--- Begin SUPPLIED DATA ---
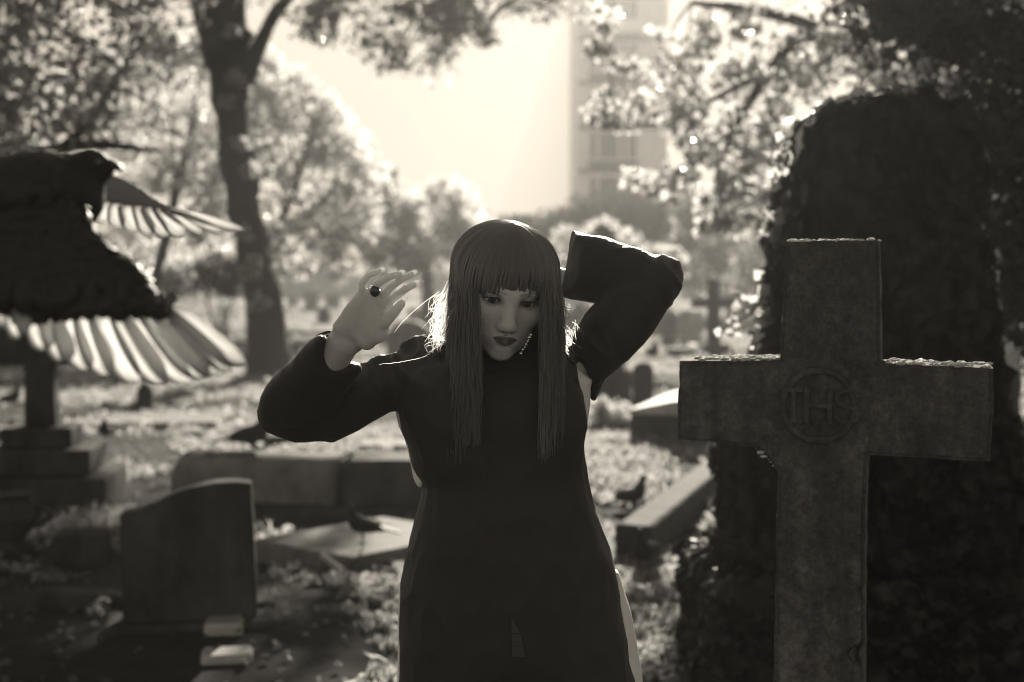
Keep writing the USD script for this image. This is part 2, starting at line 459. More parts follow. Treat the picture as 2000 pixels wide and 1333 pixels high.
for name, label, poly, (bx, by), depth, count, seed in belts:
    rr = np.random.default_rng(seed)
    cx = np.mean([p[0] for p in poly]); top = min(p[1] for p in poly)
    clumps = fill(poly, depth - 2.0, depth + 2.0, int(count * 1.5), 0.3, 0.62, rr)
    base_y = 540 + 1.55 * FPX / depth + 6
    tree(name, label, "tree", "sunlit trees behind the graves", [(bx, base_y, 34), (bx + 3, 560, 22), (bx + 0.3 * (cx - bx), 460, 19), (cx, 0.6 * top + 0.4 * 460, 14), (cx + 6, top + 0.25 * (460 - top), 4)],
         [[(bx + 0.3 * (cx - bx), 460, 12), (cx - 40, 460 - 0.3 * (460 - top), 9), (cx - 50, 460 - 0.6 * (460 - top), 4)], [(bx + 0.3 * (cx - bx), 470, 12), (cx + 35, 470 - 0.3 * (460 - top), 9), (cx + 40, 470 - 0.55 * (460 - top), 4)]],
         clumps, 62, 0.15, "far_leaf", depth, seed, share=0.25, twig=0.02, wide=0.42)

# the right-hand tree: limbs from the upper right, bright hanging sprays
rr = np.random.default_rng(61)
spray_at = [(1165, 95, 26), (1190, 45, 24), (1150, 20, 30), (1205, 125, 18), (1165, 215, 26), (1195, 238, 26), (1225, 245, 30), (1215, 215, 22), (1250, 200, 30), (1185, 190, 20), (1240, 130, 18), (1290, 150, 36), (1330, 120, 40), (1380, 85, 40), (1450, 60, 40),
            (1300, 220, 40), (1350, 200, 44), (1420, 150, 44), (1400, 240, 44), (1450, 210, 40), (1500, 150, 36), (1350, 265, 36), (1300, 70, 26), (1560, 70, 40), (1620, 90, 40), (1560, 130, 36), (1610, 150, 36), (1660, 130, 36), (1700, 110, 36), (1720, 150, 34), (1760, 140, 30), (1680, 175, 26), (1580, 180, 24),
            (1232, 342, 22), (1262, 350, 30), (1285, 372, 28), (1310, 355, 26), (1345, 340, 22), (1375, 300, 32), (1410, 300, 34), (1450, 290, 34), (1480, 250, 34), (1520, 220, 30), (1420, 350, 26), (1460, 330, 26), (1500, 300, 30), (1520, 330, 16),
            (1380, 390, 20), (1395, 420, 26), (1420, 430, 26), (1445, 440, 24), (1375, 440, 14), (1410, 380, 18), (1462, 420, 12), (1450, 370, 16), (1500, 380, 14), (1505, 430, 10), (1535, 270, 20)]
clumps = [(at(px, py, 12.5 + rr.normal(0, 0.5)), r * 12.5 / FPX) for px, py, r in spray_at for _ in range(2)] + fill([(1290, 60), (1500, 0), (1640, 20), (1800, 90), (1790, 180), (1600, 230), (1540, 330), (1420, 350), (1290, 270)], 12, 14, 70, 0.12, 0.24, rr)
tree("spray_tree", "right-hand tree with bright sprays hanging before the flats", "tree", None,
     [(1930, 930, 150), (1925, 700, 110), (1900, 450, 95), (1840, 200, 80), (1790, 0, 70), (1760, -200, 55)],
     [[(1850, 260, 60), (1740, 150, 34), (1600, 60, 26), (1470, 20, 18), (1350, 5, 10)], [(1640, 80, 22), (1560, 70, 24), (1510, 130, 24), (1470, 190, 18), (1430, 260, 12), (1400, 340, 8), (1415, 420, 4)],
      [(1500, 140, 14), (1400, 190, 10), (1300, 240, 7), (1210, 240, 4)], [(1440, 250, 10), (1360, 310, 7), (1270, 360, 4)], [(1800, 40, 50), (1700, -90, 34), (1560, -220, 20)]],
     clumps, 24, 0.09, "leaf", 12.5, 62, share=0.5, twig=0.006, wide=0.42)
# dark crown overhead at the upper right
rr = np.random.default_rng(63)
clumps = fill([(1600, -200), (1640, 40), (1720, 90), (1800, 130), (1850, 240), (1880, 400), (1900, 640), (2150, 700), (2300, 0), (2200, -300)], 6.6, 9.0, 190, 0.18, 0.34, rr)
clumps += canopy(1.9, 7.5, -3.0, 7.0, 2.6, 7.0, 260, 0.35, 0.6, rr)
tree("ivy_clad_tree", "dark ivy-clad tree along the right edge of the picture", "tree", None,
     [(2140, 1500, 260), (2120, 1200, 170), (2110, 900, 150), (2100, 500, 140), (2060, 100, 130), (2000, -300, 110)],
     [[(2060, 150, 80), (1940, 40, 50), (1820, -20, 30), (1700, -60, 14)], [(2090, 420, 60), (1990, 380, 34), (1920, 400, 16)], [(2040, -60, 80), (1880, -160, 50), (1700, -260, 24)]],
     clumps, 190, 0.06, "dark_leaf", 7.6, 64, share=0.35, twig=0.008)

# shrubs: each a thing with stems and leaves
def shrub(label, poly, depth, count, r0, r1, each, size, leaf, seed, spread=0.6, name="shrub", category="shrub", group=None):
    rr = np.random.default_rng(seed)
    clumps = fill(poly, depth - spread, depth + spread, count, r0, r1, rr)
    cx = np.mean([p[0] for p in poly]); base = at(cx, 600, depth); base[2] = 0
    t = thing(name, label, category, base, group=group)
    stems = [tube(curve([base + rr.normal(0, 0.1, 3) * [1, 1, 0] - [0, 0, 0.03], (base + c) / 2 + rr.normal(0, 0.05, 3), c], 6), np.linspace(0.018, 0.005, 6), 5) for c, _ in clumps[:14]]
    part(t, "stems", moved(join(stems), -base[0], -base[1], 0), L["bark"], kind="stuff")
    part(t, "foliage", moved(leaf_cloud(crown_points(clumps, rr, each), size, rr), -base[0], -base[1], 0), L[leaf], kind="stuff")
    return t


for k, (x0, x1) in enumerate(((-40, -24), (-25, -9), (-10, 4), (3, 15), (14, 28), (27, 42))):
    a, b = 1000 + x0 / 99 * FPX, 1000 + x1 / 99 * FPX
    shrub(['stretch of hazy hedge on the horizon behind the far left trees', 'stretch of hazy hedge on the horizon behind the leaning trunk', 'stretch of hazy hedge on the horizon behind the raised hand', "stretch of hazy hedge on the horizon behind the person's head", 'stretch of hazy hedge on the horizon behind the small far cross', 'stretch of hazy hedge on the horizon hidden by the ivy monument'][k], [(a, 540), (a + 60, 525), (b - 60, 530), (b, 542), (b, 586), (a, 586)], 99, 90, 0.7, 1.2, 150, 0.3, "mid_leaf", 90 + k, spread=2.0, name="hedge", category="hedge")
shrub("bright bush with pointed sprays behind the raised right sleeve", [(1090, 440), (1110, 452), (1150, 470), (1185, 432), (1200, 455), (1250, 470), (1280, 452), (1300, 480), (1322, 500), (1310, 540), (1270, 590), (1090, 600)], 24, 46, 0.16, 0.34, 170, 0.085, "leaf", 71)
shrub("pale low bush close under the raised sleeve by the ledger tomb", [(1145, 800), (1160, 785), (1200, 770), (1225, 790), (1238, 800), (1240, 850), (1190, 870), (1145, 860)], 14.5, 22, 0.06, 0.13, 110, 0.05, "leaf", 72, spread=0.25)
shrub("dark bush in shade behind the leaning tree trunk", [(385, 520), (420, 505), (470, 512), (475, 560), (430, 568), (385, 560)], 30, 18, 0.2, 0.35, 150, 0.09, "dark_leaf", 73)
for k, (poly, dep, lab) in enumerate([([(1120, 400), (1210, 385), (1330, 395), (1350, 470), (1340, 560), (1120, 560)], 58, "dark hazy hedge mass below the flats"), ([(1320, 330), (1420, 360), (1540, 350), (1560, 450), (1560, 560), (1320, 560)], 52, "tall grey hedge mass behind the small far cross"),
                                     ([(-60, 480), (80, 470), (260, 490), (380, 500), (390, 560), (-60, 565)], 46, "dark hedge under the sunlit trees, far left"), ([(940, 430), (1040, 440), (1130, 420), (1130, 560), (940, 560)], 60, "hazy hedge mass behind the head")]):
    shrub(lab, poly, dep, 80, 0.6, 1.1, 200, 0.18, "leaf" if k == 1 else "mid_leaf", 80 + k, spread=2.0, name="hedge", category="hedge")

# ------------------------------------------------------------------ the flats beyond the cemetery
def flats():
    dep = 90.0
    left, right = at(1128, 300, dep)[0], at(1304, 300, dep)[0]
    t = thing("block_of_flats", "hazy tall block of flats with stacked windows and balconies", "building", ((left + right) / 2, dep, 0))
    w = right - left
    part(t, "wall", moved(block(w, 12, 19.9, 0.05), 0, 6.0, 0), L["wall"])
    part(t, "parapet", moved(block(w + 0.4, 12.4, 0.5, 0.04), 0, 6.0, 19.905), L["wall"])
    zs = [at(1200, y, dep)[2] for y in (419, 333, 247, 161, 75)]
    bays = [(1150, 1245)]
    for k, z in enumerate([zs[0] - (zs[1] - zs[0])] + zs):
        if z < 0.3:
            continue
        for a, b in bays:
            xa, xb = at(a, 300, dep)[0] - (left + right) / 2, at(b, 300, dep)[0] - (left + right) / 2
            cw, ch = xb - xa, 1.85
            win = part(t, "window", moved(block(cw, 0.10, ch, 0.02), (xa + xb) / 2, -0.052, z + 0.62), L["frame"])
            for u0, u1 in ((0.03, 0.15), (0.21, 0.60), (0.66, 0.76), (0.82, 0.97)):
                part(win, "pane", moved(block(cw * (u1 - u0), 0.02, ch - 0.22, 0.003), xa + cw * (u0 + u1) / 2, -0.116, z + 0.73), L["glass"])
            if k % 2 == 1:
                bal = part(t, "balcony", moved(block(cw + 0.3, 1.1, 0.14, 0.02), (xa + xb) / 2, -0.66, z + 0.10), L["wall"])
                part(bal, "parapet", moved(block(cw + 0.3, 0.08, 0.75, 0.02), (xa + xb) / 2, -1.165, z + 0.245), L["frame"])
            else:
                part(t, "spandrel_panel", moved(block(cw, 0.07, 0.5, 0.01), (xa + xb) / 2, -0.038, z + 0.08), L["stone"])
        part(t, "floor_band", moved(block(w - 0.02, 0.12, 0.22, 0.02), 0, -0.063, z - 0.16), L["stone"])


flats()

# ------------------------------------------------------------------ gravestones
L["cross_stone"] = usdkit.material(stage, "/World/Looks/cross_stone", {
    "where": ("texture_coordinate", {}),
    "big": ("noise_texture", dict(scale=7.0, detail=6.0, roughness=0.7)), "small": ("noise_texture", dict(scale=70.0, detail=6.0, roughness=0.75)),
    "spots": ("voronoi_texture", dict(scale=46.0, feature="smooth_f1", smoothness=0.4)),
    "r1": ("rgb_ramp", dict(ramp=[(0.30, grey(0.036)), (0.5, grey(0.060)), (0.70, grey(0.10))])),
    "r2": ("rgb_ramp", dict(ramp=[(0.34, grey(0.6)), (0.5, grey(1.0)), (0.66, grey(1.45))])),
    "longways": ("mapping", dict(scale=(1.0, 1.0, 0.09))), "streak": ("noise_texture", dict(scale=26.0, detail=5.0, roughness=0.6)), "r4": ("rgb_ramp", dict(ramp=[(0.36, grey(0.62)), (0.55, grey(1.0)), (0.7, grey(1.25))])), "m3": ("mix", dict(mix_type="multiply", fac=0.8)),
    "r3": ("rgb_ramp", dict(ramp=[(0.0, grey(1.55)), (0.22, grey(1.0)), (1.0, grey(0.9))])),
    "m1": ("mix", dict(mix_type="multiply", fac=1.0)), "m2": ("mix", dict(mix_type="multiply", fac=0.7)),
    "bump": ("bump", dict(strength=0.8, distance=0.006)),
    "p": ("principled_bsdf", dict(roughness=0.9, specular_ior_level=0.2))},
    [("where.object", "big.vector"), ("where.object", "small.vector"), ("where.object", "spots.vector"), ("big.fac", "r1.fac"), ("small.fac", "r2.fac"), ("spots.distance", "r3.fac"),
     ("r1.color", "m1.color1"), ("r2.color", "m1.color2"), ("m1.color", "m2.color1"), ("r3.color", "m2.color2"), ("where.object", "longways.vector"), ("longways.vector", "streak.vector"), ("streak.fac", "r4.fac"), ("m2.color", "m3.color1"), ("r4.color", "m3.color2"), ("m3.color", "p.base_color"), ("small.fac", "bump.height"), ("bump.normal", "p.normal")], surface="p.BSDF")
L["lichen"] = look("lichen", 0.25, 0.55, scale=30, roughness=0.9, bump=0.6)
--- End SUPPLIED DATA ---
(TO BE DONE): Give again, word for word, the lines starting at the line that has "bush in shade" and ending at the line that has "k == 1 else", with both of those lines included and nothing else.

(OUTPUT):
shrub("dark bush in shade behind the leaning tree trunk", [(385, 520), (420, 505), (470, 512), (475, 560), (430, 568), (385, 560)], 30, 18, 0.2, 0.35, 150, 0.09, "dark_leaf", 73)
for k, (poly, dep, lab) in enumerate([([(1120, 400), (1210, 385), (1330, 395), (1350, 470), (1340, 560), (1120, 560)], 58, "dark hazy hedge mass below the flats"), ([(1320, 330), (1420, 360), (1540, 350), (1560, 450), (1560, 560), (1320, 560)], 52, "tall grey hedge mass behind the small far cross"),
                                     ([(-60, 480), (80, 470), (260, 490), (380, 500), (390, 560), (-60, 565)], 46, "dark hedge under the sunlit trees, far left"), ([(940, 430), (1040, 440), (1130, 420), (1130, 560), (940, 560)], 60, "hazy hedge mass behind the head")]):
    shrub(lab, poly, dep, 80, 0.6, 1.1, 200, 0.18, "leaf" if k == 1 else "mid_leaf", 80 + k, spread=2.0, name="hedge", category="hedge")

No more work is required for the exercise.